<<<<

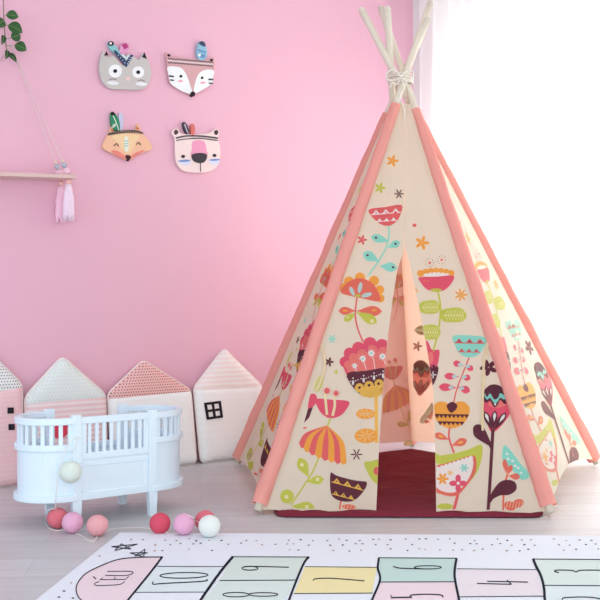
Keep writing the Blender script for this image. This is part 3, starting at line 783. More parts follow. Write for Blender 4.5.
for i in range(6): A(RT,'vein',3,stroke([(506+i*3,508),(508+i*3,501.5)],.5,False))

# ---- panels: ruled cloth between two poles
def interp(tbl, y):
    if y <= tbl[0][0]: return tbl[0][1]
    for (a, xa), (b, xb) in zip(tbl, tbl[1:]):
        if y <= b:
            t = (y-a)/(b-a); return xa+(xb-xa)*t
    return tbl[-1][1]
ZTOP = 1.60
def edge_at(k, z, inner):
    p = pole_at(k, z)
    if inner and k == 'B': p = p+V((tcen.x-POL['B'][0].x, tcen.y-POL['B'][0].y, 0)).normalized()*.042*min(1, max(0, (1.62-z)/.3))
    return p
class Panel:
    def __init__(s, ka, kb, amp=.010, seed=0, inner=False):
        s.inner = inner; s.ka, s.kb, s.amp, s.seed = ka, kb, amp, seed
        a0, b0, at = pole_at(ka,0), pole_at(kb,0), pole_at(ka,ZTOP)
        n = (b0-a0).cross(at-a0).normalized()
        if n.dot(a0-V((0,0,H))) > 0: n = -n
        s.n = n
    def S(s, u, z):
        p = edge_at(s.ka, z, s.inner).lerp(edge_at(s.kb, z, s.inner), u)
        w = math.sin(PI*min(1,max(0,u)))
        lo = max(0, 1-z/1.3)
        d = s.amp*w*(math.sin(u*11+s.seed+z*2.3)+.5*math.sin(u*23+z*3.1+s.seed*2))*(.25+lo)
        d += .004*noise.noise(V((u*5, z*5, s.seed)))*w
        return p+s.n*d
    def inv(s, px, py):
        # iterate in (u,z)
        a, b = proj(s.S(0,.8)), proj(s.S(1,.8))
        u, z = .5, max(.02, min(1.55, .74+(306-py)/F*4))
        for _ in range(14):
            p = proj(s.S(u,z)); e = .002
            pu, pz = proj(s.S(u+e,z)), proj(s.S(u,z+e))
            a11, a21 = (pu[0]-p[0])/e, (pu[1]-p[1])/e; a12, a22 = (pz[0]-p[0])/e, (pz[1]-p[1])/e
            det = a11*a22-a12*a21
            if abs(det) < 1e-9: break
            ex_, ey_ = px-p[0], py-p[1]
            du, dz = (ex_*a22-ey_*a12)/det, (a11*ey_-a21*ex_)/det
            u += max(-.3,min(.3,du)); z += max(-.3,min(.3,dz)); z = max(-.2,min(1.7,z))
            if abs(ex_)+abs(ey_) < .01: break
        return u, z
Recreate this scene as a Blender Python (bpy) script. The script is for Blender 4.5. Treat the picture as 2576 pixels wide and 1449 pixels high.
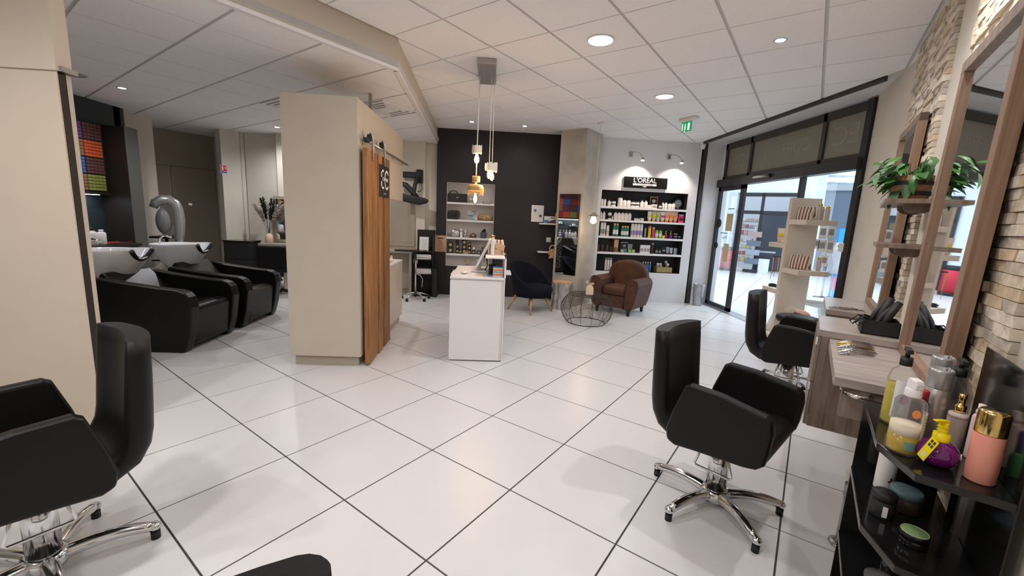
import bpy, bmesh, math, random
from mathutils import Vector, Matrix, Euler
R = math.radians
PI = math.pi
random.seed(7)
sc = bpy.context.scene
for o in list(bpy.data.objects):
    bpy.data.objects.remove(o)
COL = sc.collection

# ------------------------------------------------------------------ camera
# world frame: X runs from the desk to the back wall, Y to the wash area; floor tiles lie 38.5 degrees to it
TA = R(38.5)
CT, ST = math.cos(TA), math.sin(TA)
def T(x, y):
    """tile-grid coordinates -> world"""
    return (x * CT + y * ST, -x * ST + y * CT)
CAM = Vector((-1.55, -0.229, 1.444))
cd = bpy.data.cameras.new('camera')
cd.sensor_fit = 'HORIZONTAL'; cd.sensor_width = 36.0
cd.lens = 36.0 * 1042.1 / 2576.0
cd.clip_start = 0.02; cd.clip_end = 200
cam = bpy.data.objects.new('camera', cd)
COL.objects.link(cam)
_yaw, _pitch, _roll = R(-2.976), R(-9.5345), R(2.684)
_f = Vector((math.cos(_yaw) * math.cos(_pitch), math.sin(_yaw) * math.cos(_pitch), math.sin(_pitch)))
_r = Vector((math.sin(_yaw), -math.cos(_yaw), 0))
_u = _r.cross(_f)
_r2 = _r * math.cos(_roll) + _u * math.sin(_roll)
_u2 = -_r * math.sin(_roll) + _u * math.cos(_roll)
mw = Matrix((( _r2.x, _u2.x, -_f.x, CAM.x), (_r2.y, _u2.y, -_f.y, CAM.y), (_r2.z, _u2.z, -_f.z, CAM.z), (0, 0, 0, 1)))
cam.matrix_world = mw
sc.camera = cam

# ------------------------------------------------------------------ world, exposure
w = bpy.data.worlds.new('world'); sc.world = w; w.use_nodes = True
w.node_tree.nodes['Background'].inputs[0].default_value = (0.80, 0.90, 1.0, 1)
w.node_tree.nodes['Background'].inputs[1].default_value = 1.2
sc.view_settings.view_transform = 'Standard'
sc.view_settings.look = 'None'
sc.view_settings.exposure = 0.0
sc.view_settings.gamma = 1.0
sc.view_settings.use_curve_mapping = False

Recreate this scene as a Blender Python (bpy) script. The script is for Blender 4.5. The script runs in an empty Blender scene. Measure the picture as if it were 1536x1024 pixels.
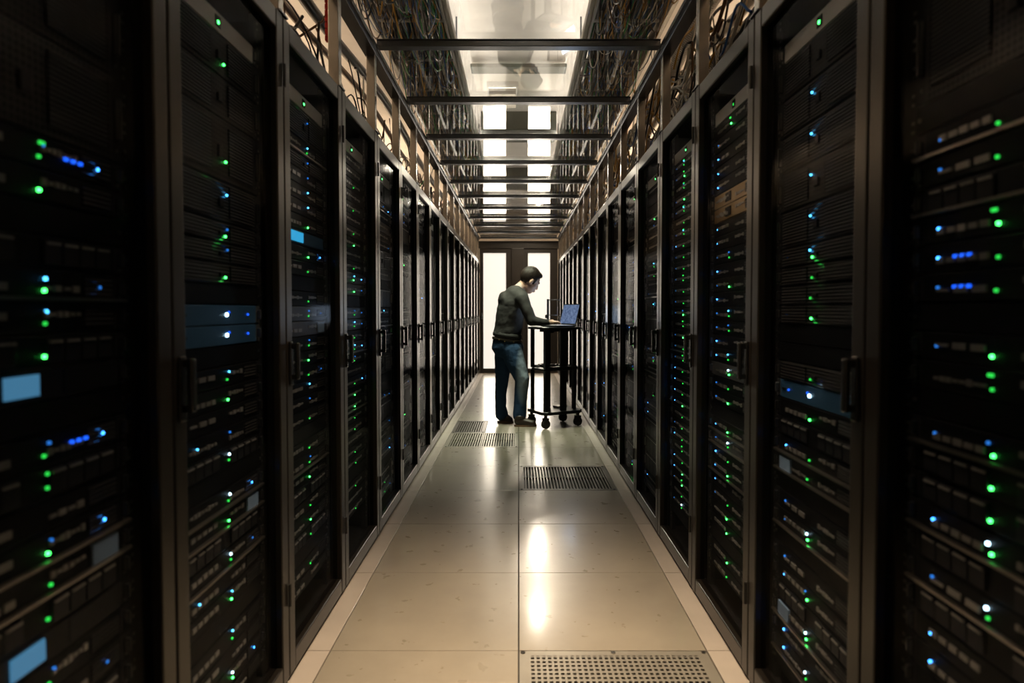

>>>>

* _Instructions to follow_
Print the full listing exactly, dropping the pictures.

* _Task solution_
Keep writing the Blender script for this image. This is part 3, starting at line 783. More parts follow. Write for Blender 4.5.
for i in range(6): A(RT,'vein',3,stroke([(506+i*3,508),(508+i*3,501.5)],.5,False))

# ---- panels: ruled cloth between two poles
def interp(tbl, y):
    if y <= tbl[0][0]: return tbl[0][1]
    for (a, xa), (b, xb) in zip(tbl, tbl[1:]):
        if y <= b:
            t = (y-a)/(b-a); return xa+(xb-xa)*t
    return tbl[-1][1]
ZTOP = 1.60
def edge_at(k, z, inner):
    p = pole_at(k, z)
    if inner and k == 'B': p = p+V((tcen.x-POL['B'][0].x, tcen.y-POL['B'][0].y, 0)).normalized()*.042*min(1, max(0, (1.62-z)/.3))
    return p
class Panel:
    def __init__(s, ka, kb, amp=.010, seed=0, inner=False):
        s.inner = inner; s.ka, s.kb, s.amp, s.seed = ka, kb, amp, seed
        a0, b0, at = pole_at(ka,0), pole_at(kb,0), pole_at(ka,ZTOP)
        n = (b0-a0).cross(at-a0).normalized()
        if n.dot(a0-V((0,0,H))) > 0: n = -n
        s.n = n
    def S(s, u, z):
        p = edge_at(s.ka, z, s.inner).lerp(edge_at(s.kb, z, s.inner), u)
        w = math.sin(PI*min(1,max(0,u)))
        lo = max(0, 1-z/1.3)
        d = s.amp*w*(math.sin(u*11+s.seed+z*2.3)+.5*math.sin(u*23+z*3.1+s.seed*2))*(.25+lo)
        d += .004*noise.noise(V((u*5, z*5, s.seed)))*w
        return p+s.n*d
    def inv(s, px, py):
        # iterate in (u,z)
        a, b = proj(s.S(0,.8)), proj(s.S(1,.8))
        u, z = .5, max(.02, min(1.55, .74+(306-py)/F*4))
        for _ in range(14):
            p = proj(s.S(u,z)); e = .002
            pu, pz = proj(s.S(u+e,z)), proj(s.S(u,z+e))
            a11, a21 = (pu[0]-p[0])/e, (pu[1]-p[1])/e; a12, a22 = (pz[0]-p[0])/e, (pz[1]-p[1])/e
            det = a11*a22-a12*a21
            if abs(det) < 1e-9: break
            ex_, ey_ = px-p[0], py-p[1]
            du, dz = (ex_*a22-ey_*a12)/det, (a11*ey_-a21*ex_)/det
            u += max(-.3,min(.3,du)); z += max(-.3,min(.3,dz)); z = max(-.2,min(1.7,z))
            if abs(ex_)+abs(ey_) < .01: break
        return u, z
Recreate this scene as a Blender Python (bpy) script. The script is for Blender 4.5. Treat the picture as 2576 pixels wide and 1449 pixels high.
import bpy, bmesh, math, random
from mathutils import Vector, Matrix, Euler
R = math.radians
PI = math.pi
random.seed(7)
sc = bpy.context.scene
for o in list(bpy.data.objects):
    bpy.data.objects.remove(o)
COL = sc.collection

# ------------------------------------------------------------------ camera
# world frame: X runs from the desk to the back wall, Y to the wash area; floor tiles lie 38.5 degrees to it
TA = R(38.5)
CT, ST = math.cos(TA), math.sin(TA)
def T(x, y):
    """tile-grid coordinates -> world"""
    return (x * CT + y * ST, -x * ST + y * CT)
CAM = Vector((-1.55, -0.229, 1.444))
cd = bpy.data.cameras.new('camera')
cd.sensor_fit = 'HORIZONTAL'; cd.sensor_width = 36.0
cd.lens = 36.0 * 1042.1 / 2576.0
cd.clip_start = 0.02; cd.clip_end = 200
cam = bpy.data.objects.new('camera', cd)
COL.objects.link(cam)
_yaw, _pitch, _roll = R(-2.976), R(-9.5345), R(2.684)
_f = Vector((math.cos(_yaw) * math.cos(_pitch), math.sin(_yaw) * math.cos(_pitch), math.sin(_pitch)))
_r = Vector((math.sin(_yaw), -math.cos(_yaw), 0))
_u = _r.cross(_f)
_r2 = _r * math.cos(_roll) + _u * math.sin(_roll)
_u2 = -_r * math.sin(_roll) + _u * math.cos(_roll)
mw = Matrix((( _r2.x, _u2.x, -_f.x, CAM.x), (_r2.y, _u2.y, -_f.y, CAM.y), (_r2.z, _u2.z, -_f.z, CAM.z), (0, 0, 0, 1)))
cam.matrix_world = mw
sc.camera = cam

# ------------------------------------------------------------------ world, exposure
w = bpy.data.worlds.new('world'); sc.world = w; w.use_nodes = True
w.node_tree.nodes['Background'].inputs[0].default_value = (0.80, 0.90, 1.0, 1)
w.node_tree.nodes['Background'].inputs[1].default_value = 1.2
sc.view_settings.view_transform = 'Standard'
sc.view_settings.look = 'None'
sc.view_settings.exposure = 0.0
sc.view_settings.gamma = 1.0
sc.view_settings.use_curve_mapping = False

Recreate this scene as a Blender Python (bpy) script. The script is for Blender 4.5. The script runs in an empty Blender scene. Measure the picture as if it were 1536x1024 pixels.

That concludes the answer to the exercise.